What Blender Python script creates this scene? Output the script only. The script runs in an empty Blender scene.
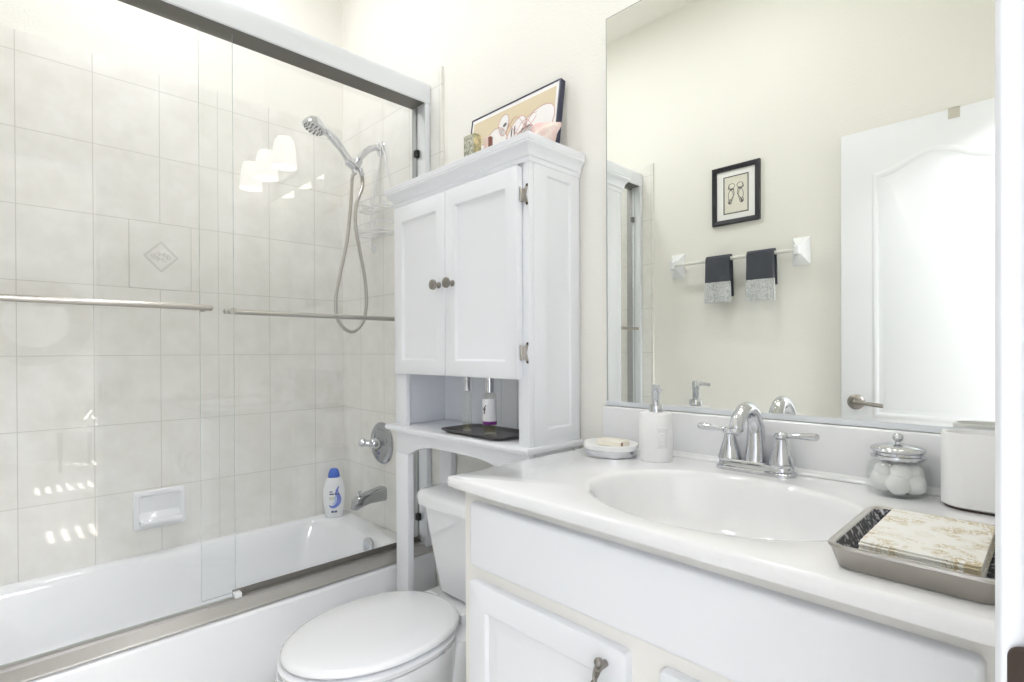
import bpy, bmesh, math, random
from mathutils import Vector, Matrix
random.seed(7)
SC = bpy.context.scene
COL = SC.collection
PI = math.pi

# ------------------------------------------------------------------ camera
cam_data = bpy.data.cameras.new('camera')
cam = bpy.data.objects.new('camera', cam_data)
COL.objects.link(cam)
SC.camera = cam
cam_data.sensor_fit = 'HORIZONTAL'
cam_data.sensor_width = 36.0
cam_data.lens = 18.669
cam_data.shift_y = 0.01231
cam_data.clip_start = 0.01
YAW, PITCH, ROLL = -0.799730, -0.004124, -0.003883
fw = Vector((math.sin(YAW) * math.cos(PITCH), math.cos(YAW) * math.cos(PITCH), math.sin(PITCH)))
rt = Vector((math.cos(YAW), -math.sin(YAW), 0))
up = rt.cross(fw)
r2 = rt * math.cos(ROLL) + up * math.sin(ROLL)
u2 = -rt * math.sin(ROLL) + up * math.cos(ROLL)
cam.matrix_world = Matrix(((r2.x, u2.x, -fw.x, 0.0), (r2.y, u2.y, -fw.y, 0.0), (r2.z, u2.z, -fw.z, 1.12), (0, 0, 0, 1)))

# ------------------------------------------------------------------ world, sun, exposure
world = bpy.data.worlds.new('daylight')
SC.world = world
world.use_nodes = True
wbg = world.node_tree.nodes['Background']
wbg.inputs[0].default_value = (0.80, 0.88, 1.0, 1)
wbg.inputs[1].default_value = 1.5
sun_d = bpy.data.lights.new('sun', 'SUN')
sun_d.energy = 60.0
sun_d.angle = 0.006
sun_d.color = (1.0, 0.97, 0.92)
sun = bpy.data.objects.new('sun', sun_d)
sun.rotation_euler = Vector((0.0, -1.0, -1.14)).to_track_quat('-Z', 'Y').to_euler()
sun.location = (2.0, 6.0, 6.0)
COL.objects.link(sun)

def area(name, loc, direction, w, h, power, color=(1, 1, 1), shape='RECTANGLE'):
    d = bpy.data.lights.new(name, 'AREA')
    d.shape = shape
    d.size = w
    d.size_y = h
    d.energy = power
    d.color = color
    o = bpy.data.objects.new(name, d)
    o.location = loc
    o.rotation_euler = Vector(direction).to_track_quat('-Z', 'Y').to_euler()
    COL.objects.link(o)
    return o

CEILING_FILLS = ((-0.98, 0.44), (-2.00, 0.47))
for (cx_, cy_), pw in zip(CEILING_FILLS, (7.0, 10.5)):
    area('ceiling_fill_lamp', (cx_, cy_, 3.026), (0, 0, -1), 0.17, 0.17, pw, (0.95, 0.96, 1.0), 'DISK')  # unseen fill lamps, added to brighten the tub and toilet area
area('hall_ceiling_fill', (1.30, 0.20, 2.57), (0, 0, -1), 0.7, 1.0, 130.0, (0.90, 0.93, 1.0))  # added fill: hall brightness spilling in through the doorway
area('hall_side_fill', (2.05, -1.36, 1.30), (0, 1, 0), 1.7, 1.7, 24.0, (0.88, 0.92, 1.0))  # added fill lamp, made up as daylight from the side of the hall
SC.view_settings.view_transform = 'Standard'
SC.view_settings.look = 'None'
SC.view_settings.gamma = 1.0
SC.view_settings.use_curve_mapping = False
SC.view_settings.exposure = -0.30
SC.cycles.diffuse_bounces = 8
SC.cycles.glossy_bounces = 6
SC.cycles.transparent_max_bounces = 24
SC.cycles.max_bounces = 16
GLOBE_STRENGTH = 3.6

# ------------------------------------------------------------------ materials
def mat(name, color, rough=0.5, metal=0.0, spec=0.5, coat=0.0):
    m = bpy.data.materials.new(name)
    m.use_nodes = True
    b = m.node_tree.nodes['Principled BSDF']
    b.inputs['Base Color'].default_value = (*color, 1)
    b.inputs['Roughness'].default_value = rough
    b.inputs['Metallic'].default_value = metal
    b.inputs['Specular IOR Level'].default_value = spec
    b.inputs['Coat Weight'].default_value = coat
    return m

def nd(m, t, **kw):
    n = m.node_tree.nodes.new(t)
    for k, v in kw.items():
        setattr(n, k, v)
    return n

def lk(m, a, b):
    m.node_tree.links.new(a, b)

def add_bump(m, scale, strength, dist=0.002, detail=3.0, kind='noise'):
    b = m.node_tree.nodes['Principled BSDF']
    tc = nd(m, 'ShaderNodeTexCoord')
    n = nd(m, 'ShaderNodeTexNoise')
    n.inputs['Scale'].default_value = scale
    n.inputs['Detail'].default_value = detail
    bp = nd(m, 'ShaderNodeBump')
    bp.inputs['Strength'].default_value = strength
    bp.inputs['Distance'].default_value = dist
    lk(m, tc.outputs['Object'], n.inputs['Vector'])
    lk(m, n.outputs[0], bp.inputs['Height'])
    lk(m, bp.outputs[0], b.inputs['Normal'])

def add_mottle(m, c1, c2, scale, detail=6.0, lo=0.35, hi=0.65, rough=0.6, lac=2.0):
    b = m.node_tree.nodes['Principled BSDF']
    tc = nd(m, 'ShaderNodeTexCoord')
    n = nd(m, 'ShaderNodeTexNoise')
    n.inputs['Scale'].default_value = scale
    n.inputs['Detail'].default_value = detail
    n.inputs['Roughness'].default_value = rough
    r = nd(m, 'ShaderNodeValToRGB')
    r.color_ramp.elements[0].position = lo
    r.color_ramp.elements[0].color = (*c1, 1)
    r.color_ramp.elements[1].position = hi
    r.color_ramp.elements[1].color = (*c2, 1)
    lk(m, tc.outputs['Object'], n.inputs['Vector'])
    lk(m, n.outputs[0], r.inputs[0])
    lk(m, r.outputs[0], b.inputs['Base Color'])
    return r

WALL = mat('wall_paint', (0.85, 0.838, 0.79), 0.75, spec=0.3)
add_bump(WALL, 130, 0.35, 0.003)
CEIL = mat('ceiling_paint', (0.88, 0.87, 0.83), 0.85, spec=0.2)
WHITE = mat('white_lacquer', (0.835, 0.85, 0.885), 0.32)
CREAMWHITE = mat('vanity_paint', (0.88, 0.865, 0.83), 0.38)
PANELWHITE = mat('vanity_panel_white', (0.84, 0.855, 0.89), 0.35)
TRIM = mat('trim_paint', (0.84, 0.855, 0.885), 0.4)
PORC = mat('porcelain', (0.85, 0.86, 0.885), 0.08, coat=0.5)
TUBM = mat('tub_enamel', (0.86, 0.87, 0.89), 0.12, coat=0.4)
MARBLE = mat('cultured_marble', (0.88, 0.875, 0.87), 0.12, coat=0.6)
add_mottle(MARBLE, (0.845, 0.848, 0.86), (0.885, 0.888, 0.90), 5.0)
CHROME = mat('chrome', (0.64, 0.65, 0.68), 0.07, 1.0)
DULLCHROME = mat('dull_chrome', (0.42, 0.43, 0.45), 0.12, 1.0)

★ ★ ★

Goal:
Copy exactly the lines running from the beginning of the listing through the line that has "PI = math.pi". Drop the pictures.

Result of this task:
What Blender Python script creates this scene? Output the script only. The script runs in an empty Blender scene.
import bpy, bmesh, math, random
from mathutils import Vector, Matrix
random.seed(7)
SC = bpy.context.scene
COL = SC.collection
PI = math.pi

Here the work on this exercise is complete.